The site’s central location will help reduce shipping costs for most consumers, Smith said, adding that both inbound raw materials and outbound product shipments will be handled by truck and rail.

"We are going to be covering all of North America, but the Southeast will be our major market," he said, noting that four new tire plants are scheduled to begin operations in the region over the next 12 to 24 months.

"Zinc oxide aids in the vulcanization process," Smith said. "It makes tires cure faster."

A combination of virgin and secondary material will feed the company’s furnaces. "Roughly 30 percent will be secondaries," he said. "The secondaries we will be using include remelt, kirksite dies, zinc die cast, top dross and others. The other 70 percent will be either special high-grade or high-grade zinc metal."
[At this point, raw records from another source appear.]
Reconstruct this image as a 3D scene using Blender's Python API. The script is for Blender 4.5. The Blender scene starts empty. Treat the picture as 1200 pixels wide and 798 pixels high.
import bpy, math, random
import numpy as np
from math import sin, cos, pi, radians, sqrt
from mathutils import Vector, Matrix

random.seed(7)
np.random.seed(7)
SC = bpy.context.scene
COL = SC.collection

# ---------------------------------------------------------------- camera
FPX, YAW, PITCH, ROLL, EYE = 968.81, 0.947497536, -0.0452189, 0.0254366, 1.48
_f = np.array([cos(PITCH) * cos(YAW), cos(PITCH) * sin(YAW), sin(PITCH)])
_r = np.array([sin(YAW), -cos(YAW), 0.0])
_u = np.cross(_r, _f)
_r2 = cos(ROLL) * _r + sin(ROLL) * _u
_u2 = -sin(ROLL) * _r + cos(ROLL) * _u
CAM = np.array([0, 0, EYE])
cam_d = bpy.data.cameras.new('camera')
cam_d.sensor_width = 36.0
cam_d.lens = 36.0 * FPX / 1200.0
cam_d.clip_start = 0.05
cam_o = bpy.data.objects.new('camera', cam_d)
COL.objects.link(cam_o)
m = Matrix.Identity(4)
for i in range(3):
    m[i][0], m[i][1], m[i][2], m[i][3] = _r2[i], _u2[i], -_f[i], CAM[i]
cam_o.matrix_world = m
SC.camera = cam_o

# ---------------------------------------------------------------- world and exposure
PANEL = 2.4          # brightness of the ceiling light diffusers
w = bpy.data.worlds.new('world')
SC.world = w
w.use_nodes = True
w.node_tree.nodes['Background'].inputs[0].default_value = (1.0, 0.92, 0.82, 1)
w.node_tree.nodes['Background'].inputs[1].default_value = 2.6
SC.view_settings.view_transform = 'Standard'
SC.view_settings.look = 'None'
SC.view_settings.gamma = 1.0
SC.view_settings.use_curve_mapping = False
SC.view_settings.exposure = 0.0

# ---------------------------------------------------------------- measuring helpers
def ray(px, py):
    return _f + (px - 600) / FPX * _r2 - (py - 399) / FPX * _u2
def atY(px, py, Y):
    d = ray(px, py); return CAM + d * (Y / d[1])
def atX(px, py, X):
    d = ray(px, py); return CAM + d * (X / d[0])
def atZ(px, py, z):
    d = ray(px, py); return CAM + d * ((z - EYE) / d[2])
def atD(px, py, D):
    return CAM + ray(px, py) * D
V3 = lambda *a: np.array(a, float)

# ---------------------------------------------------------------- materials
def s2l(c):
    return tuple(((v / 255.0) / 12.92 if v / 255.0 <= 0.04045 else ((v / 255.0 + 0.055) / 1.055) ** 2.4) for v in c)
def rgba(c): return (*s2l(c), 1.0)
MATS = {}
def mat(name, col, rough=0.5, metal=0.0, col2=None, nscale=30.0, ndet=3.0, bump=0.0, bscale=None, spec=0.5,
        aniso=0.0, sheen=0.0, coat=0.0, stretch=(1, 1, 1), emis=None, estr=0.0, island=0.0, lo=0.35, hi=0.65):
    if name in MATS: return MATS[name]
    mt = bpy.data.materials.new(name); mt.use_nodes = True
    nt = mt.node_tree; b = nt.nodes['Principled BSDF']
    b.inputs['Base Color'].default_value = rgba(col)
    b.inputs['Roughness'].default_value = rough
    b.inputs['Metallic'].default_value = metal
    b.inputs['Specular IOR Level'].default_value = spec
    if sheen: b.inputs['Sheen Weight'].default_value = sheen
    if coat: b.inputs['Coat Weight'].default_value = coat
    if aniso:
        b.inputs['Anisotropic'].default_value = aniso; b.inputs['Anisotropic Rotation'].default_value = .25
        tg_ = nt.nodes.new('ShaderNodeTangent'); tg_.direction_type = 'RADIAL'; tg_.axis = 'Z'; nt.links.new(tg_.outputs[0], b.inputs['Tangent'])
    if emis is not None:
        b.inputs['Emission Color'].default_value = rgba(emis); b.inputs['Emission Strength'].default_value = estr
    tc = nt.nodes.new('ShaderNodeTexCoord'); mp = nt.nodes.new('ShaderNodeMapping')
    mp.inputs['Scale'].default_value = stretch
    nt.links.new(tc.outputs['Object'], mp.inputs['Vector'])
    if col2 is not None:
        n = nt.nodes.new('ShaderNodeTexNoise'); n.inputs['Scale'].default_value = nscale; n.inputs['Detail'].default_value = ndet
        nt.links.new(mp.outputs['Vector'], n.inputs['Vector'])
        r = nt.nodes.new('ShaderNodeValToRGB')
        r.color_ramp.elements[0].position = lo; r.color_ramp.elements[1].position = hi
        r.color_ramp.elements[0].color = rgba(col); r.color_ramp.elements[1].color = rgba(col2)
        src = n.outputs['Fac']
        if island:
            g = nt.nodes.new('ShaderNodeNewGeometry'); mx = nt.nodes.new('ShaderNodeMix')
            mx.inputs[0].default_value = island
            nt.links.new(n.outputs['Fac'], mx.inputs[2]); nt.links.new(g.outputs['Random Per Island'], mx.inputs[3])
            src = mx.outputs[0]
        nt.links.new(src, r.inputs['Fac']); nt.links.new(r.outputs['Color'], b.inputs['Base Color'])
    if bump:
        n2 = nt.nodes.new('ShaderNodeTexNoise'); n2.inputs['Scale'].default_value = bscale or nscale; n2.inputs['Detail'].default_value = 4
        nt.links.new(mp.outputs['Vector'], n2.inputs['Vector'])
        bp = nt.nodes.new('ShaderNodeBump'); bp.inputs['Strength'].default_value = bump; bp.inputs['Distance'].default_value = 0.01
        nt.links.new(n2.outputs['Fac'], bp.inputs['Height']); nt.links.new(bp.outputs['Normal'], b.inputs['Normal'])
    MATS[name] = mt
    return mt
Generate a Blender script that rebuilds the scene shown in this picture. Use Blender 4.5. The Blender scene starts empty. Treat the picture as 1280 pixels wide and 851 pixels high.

Industry estimates peg Horsehead’s annual zinc oxide production capacity in the 74,000-tonne range. "If you take all the increases from the existing suppliers it is nowhere near that," Smith said. "That is why we feel the 40,000 (tonnes) we are adding will bring the market into a more equal supply/demand balance. ... Best case, I think the market is going to be tight, more likely in deficit until we bring up our furnaces."

Zinc Oxide has a senior management team with more than 130 years of combined experience in the zinc oxide business. Other members of the team include chief executive officer Russ Robinson, president Barry Hamilton, senior vice president Ron Crittendon, and plant manager Jimmy Kight.